Fewer shafts allow for smoother alignments, too, allowing hydraulic efficiency of the infrastructure to improve. The alignments are smoother rather than sections connected by shafts, like lines joined by nodes.
This creates possibilities for different choices of alignments, and perhaps slightly shorter overall, at times – such as case for a project in Ecuador recently.
Counter points to watch for in engineering include the larger diameters have increased risk of face instability and also there larger tunnel volumes means more buoyancy forces have to be calculated out.
Among Bessac’s many projects, a recent one was undertaken was in Paris, France, involving a MTBM on VL8 package 3.
The works were to create a 2.5m (8.2ft) i.d. raw sewer over a length of 980m (1072yd), located upstream of a wastewater treatment plant. Tunneling for the MTBM involved a 500m-radius (547yd) curve. He adds that the radius is well within the capability of the industry for a curve without the need for a jack control system.
Geology along the alignment comprised conglomerate, limestones and sand.
VIEWPOINT: BARBCO Trenchless Tunneling using Guided Boring
There are various ways that trenchless tunneling is completed today. However, one of the most effective, and accurate is through the use of a guided boring machine (GBM).
Guided boring is a highly accurate method for the installation of pipes, conduits and cables using a surface launched drilling rig. A pilot bore is drilled using a rotating drill string and is then opened up to your required size for the product pipe by using a reamer.
The method of guided boring is used in a range of trenchless techniques, such as horizontal directional drilling (HDD), auger boring, and pipe ramming. During drilling when line and grade is crucial, the bit is laser guided allowing for a high degree of accuracy, often within 1 inch (or less) tolerances.

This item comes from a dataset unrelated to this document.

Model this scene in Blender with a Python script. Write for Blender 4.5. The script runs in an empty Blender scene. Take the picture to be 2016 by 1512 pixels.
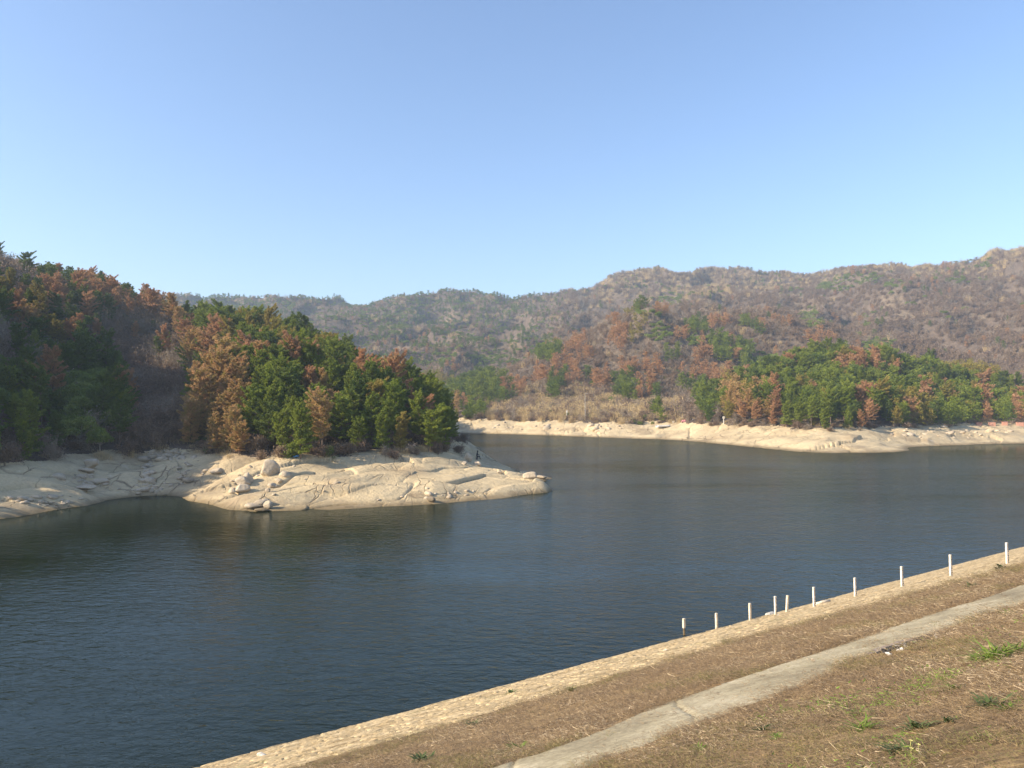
import bpy, bmesh, math, random
import numpy as np
from mathutils import Vector

# ------------------------------------------------------------------ camera, sky, sun, exposure
sc = bpy.context.scene
F = 1456.0                      # focal length in photograph pixels (2016 wide)
HZ = 790.0                      # horizon row
EYE = 11.0                      # eye above the water
PITCH = math.atan((HZ - 756) / F)
cam_d = bpy.data.cameras.new('camera')
cam_d.sensor_width = 36.0
cam_d.lens = 36.0 * F / 2016.0
cam_d.clip_start = 0.1
cam_d.clip_end = 20000
cam = bpy.data.objects.new('camera', cam_d)
sc.collection.objects.link(cam)
cam.location = (0, 0, EYE)
cam.rotation_euler = (math.pi / 2 + PITCH, 0, 0)
sc.camera = cam

SUN_EL = math.radians(28)
SUN_AZ = math.radians(251)       # clockwise from +Y
world = bpy.data.worlds.new('World')
sc.world = world
world.use_nodes = True
wn = world.node_tree
sky = wn.nodes.new('ShaderNodeTexSky')
sky.sky_type = 'NISHITA'
sky.sun_disc = False
sky.sun_elevation = SUN_EL
sky.sun_rotation = SUN_AZ
sky.altitude = 0
sky.air_density = 1.0
sky.dust_density = 1.3
sky.ozone_density = 2.8
tint = wn.nodes.new('ShaderNodeMix'); tint.data_type = 'RGBA'; tint.blend_type = 'MULTIPLY'; tint.inputs[0].default_value = 1.0
tint.inputs[7].default_value = (.975, .985, 1.03, 1)
wn.links.new(sky.outputs[0], tint.inputs[6]); wn.links.new(tint.outputs[2], wn.nodes['Background'].inputs[0])
wn.nodes['Background'].inputs[1].default_value = 0.122
sun_d = bpy.data.lights.new('sun', 'SUN')
sun_d.energy = 4.9
sun_d.angle = math.radians(0.53)
sun_d.color = (1.0, 0.84, 0.63)
sun = bpy.data.objects.new('sun', sun_d)
sc.collection.objects.link(sun)
S = Vector((math.sin(SUN_AZ) * math.cos(SUN_EL), math.cos(SUN_AZ) * math.cos(SUN_EL), math.sin(SUN_EL)))
sun.rotation_euler = S.to_track_quat('Z', 'Y').to_euler()
vs = sc.view_settings
vs.view_transform = 'Standard'
vs.look = 'None'
vs.exposure = 1.09
vs.gamma = 1.0
sc.cycles.max_bounces = 6
sc.cycles.diffuse_bounces = 3
sc.cycles.transmission_bounces = 3
sc.cycles.volume_bounces = 0
sc.cycles.transparent_max_bounces = 8
sc.cycles.use_denoising = True
sc.cycles.use_adaptive_sampling = True

# ------------------------------------------------------------------ picture <-> world helpers
CP, SP = math.cos(PITCH), math.sin(PITCH)

def ray(px, py):
    u = (np.asarray(px, float) - 1008) / F
    v = (756 - np.asarray(py, float)) / F
    y = CP - v * SP
    z = SP + v * CP
    return u / y, z / y                # X and Z per metre of Y

def at(px, py, D):                     # point at depth D (along +Y)
    a, b = ray(px, py)
    return (float(a * D), float(D), float(EYE + b * D))

def on_z(px, py, z=0.0):
    a, b = ray(px, py)
    D = (z - EYE) / b
    return (float(a * D), float(D), float(z))

def project(P):
    P = np.asarray(P, float)
    x, y, z = P[..., 0], P[..., 1], P[..., 2] - EYE
    yc = y * CP + z * SP
    zc = -y * SP + z * CP
    return 1008 + F * x / yc, 756 - F * zc / yc

# ------------------------------------------------------------------ noise
def _hash(ix, iy, seed):
    h = (ix.astype(np.int64) * 374761393 + iy.astype(np.int64) * 668265263 + seed * 1442695041) & 0x7fffffff
    h = ((h ^ (h >> 13)) * 1274126177) & 0x7fffffff
    return (h ^ (h >> 16)) & 0x7fffffff

def perlin(x, y, seed=0):
    ix, iy = np.floor(x), np.floor(y)
    fx, fy = x - ix, y - iy
    u = fx * fx * fx * (fx * (fx * 6 - 15) + 10)
    v = fy * fy * fy * (fy * (fy * 6 - 15) + 10)
    def g(dx, dy):
        a = _hash(ix + dx, iy + dy, seed) * (2 * math.pi / 0x7fffffff)
        return np.cos(a) * (fx - dx) + np.sin(a) * (fy - dy)
    a = g(0, 0) * (1 - u) + g(1, 0) * u
    b = g(0, 1) * (1 - u) + g(1, 1) * u
    return (a * (1 - v) + b * v) * 1.5

def fbm(x, y, scale, octv=4, seed=0, gain=0.5):
    r = 0; a = 1.0; f = 1.0 / scale; n = 0
    for i in range(octv):
        r = r + a * perlin(x * f + 17.3 * i, y * f - 9.1 * i, seed + i)
        n += a; a *= gain; f *= 2.03
    return r / n

def voronoi(x, y, seed=0, jit=0.85):
    ix, iy = np.floor(x), np.floor(y)
    f1 = np.full(x.shape, 9.0); f2 = np.full(x.shape, 9.0)
    cx = np.zeros(x.shape); cy = np.zeros(x.shape); hid = np.zeros(x.shape)
    for dx in (-1, 0, 1):
        for dy in (-1, 0, 1):
            h = _hash(ix + dx, iy + dy, seed)
            px = ix + dx + 0.5 + jit * ((h % 1024) / 1023.0 - 0.5)
            py = iy + dy + 0.5 + jit * (((h >> 10) % 1024) / 1023.0 - 0.5)
            d = np.hypot(px - x, py - y)
            c = d < f1
            f2 = np.where(c, f1, np.minimum(f2, d))
            f1 = np.where(c, d, f1)
            cx = np.where(c, px, cx); cy = np.where(c, py, cy)
            hid = np.where(c, (h >> 5) % 997 / 996.0, hid)
    return f1, f2, cx, cy, hid

def smooth(a, b, x):
    t = np.clip((x - a) / (b - a), 0, 1)
    return t * t * (3 - 2 * t)

# ------------------------------------------------------------------ mesh helpers
def tag(o, label=None, cat=None, group=None, kind=None):
    if label: o['label'] = label
    if cat: o['category'] = cat
    if group: o['group'] = group
    if kind: o['kind'] = kind
    return o

def mesh_np(name, V, Fc, smooth_sh=False, mats=(), mat_idx=None):
    V = np.ascontiguousarray(V, np.float32)
    me = bpy.data.meshes.new(name)
    Fc = np.ascontiguousarray(Fc, np.int32)
    k = Fc.shape[1]
    me.vertices.add(len(V)); me.vertices.foreach_set('co', V.ravel())
    me.loops.add(Fc.size); me.loops.foreach_set('vertex_index', Fc.ravel())
    me.polygons.add(len(Fc))
    me.polygons.foreach_set('loop_start', np.arange(0, Fc.size, k, dtype=np.int32))
    me.polygons.foreach_set('loop_total', np.full(len(Fc), k, np.int32))
    if smooth_sh:
        me.polygons.foreach_set('use_smooth', np.ones(len(Fc), bool))
    for m in mats: me.materials.append(m)
    if mat_idx is not None:
        me.polygons.foreach_set('material_index', np.ascontiguousarray(mat_idx, np.int32))
    me.update(); me.validate()
    return me

def link(name, me, parent=None, loc=None):
    o = bpy.data.objects.new(name, me)
    sc.collection.objects.link(o)
    if parent is not None: o.parent = parent
    if loc is not None: o.location = loc
    return o

def submesh(name, V, Fc, mask, mat):
    f = Fc[mask]
    used, inv = np.unique(f, return_inverse=True)
    return mesh_np(name, V[used], inv.reshape(f.shape), True, [mat])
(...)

Barbco’s Pathfinder technology is a state of the art Guided Boring System, to combine the proven technology of a pilot tube steering system with the dependability of a conventional auger boring machine. The company says this delivers accurate casing installations up to 60” diameter. The Pathfinder Guided Boring System was introduced in 2005 and has been used in hundreds of instances, it adds
VIEWPOINT: BARHALE, FROM UK Rod Young, Chair of British Tunnelling Society (BTS) and Senior Contracts Manager & Construction Manager with Barhale
In a recent profile interview for his time so far as BTS Chair (since mid-2022), Young made the following points of his work in microtunneling:
“Most of the people who have been Chair of the BTS over the years have been involved in larger diameter projects – the likes of Crossrail, London Thames Tideway, HS2 – the prestige projects of the world just now and all the ones that have gone before.
“And the Chairs have tended to alternate between designers and people on the contracting side. I am neither: I am a practical person, and my background is very much in the smaller diameters. I’ve not done anything more than about 4m or 4.5m (13.1ft or 14.8ft).
“So I’m slightly different from my BTS predecessors. But though tunneling at 2m-diameter (6.5ft) and below may not be so glamorous it is still important. Cables, water, sewerage, communications – wherever something like that has to go under a road or railway you need it. You could call it bread and butter tunneling.”
Young continues: “We do a lot for Network Rail, for example, and there is a lot more of it, widespread around the country. They tend to be quick, small projects; I’m involved in quite a few at the moment. £2m (US$2.49m) is a typical upper budget, and that would include all the main laying of cable or piping as well as the tunneling itself and the linking up at either end.”
He adds: “In one sense microbore is not very different from large-bore tunnelling. It needs the same set of skills and standards. We still use TBMs, though smaller ones, with no onboard operators of course – though pipejacking and now directional drilling are also widely used methods. However, in some microtunnels you cannot actually enter the tunnel yourself, and that does make a big difference.”
Young says: “We are doing numerous crossings for various types of water mains, and these are within that range, 50m to 100m (54.7yd to 109.4yd). But still they take a lot of effort: a lot of time is spent preparing the shafts and putting the props in on either side of a rail track. You can be looking at a 15- to 20-week project by the time you put the access points in, one each side and set up the pipe jacks and associated works. But the actual microtunneling itself might take you four or five, maybe six shifts – and that’s it.
“So small-bore needs a much greater ratio of preparation time to tunneling time; but these tunnels are needed, and they are needed everywhere.”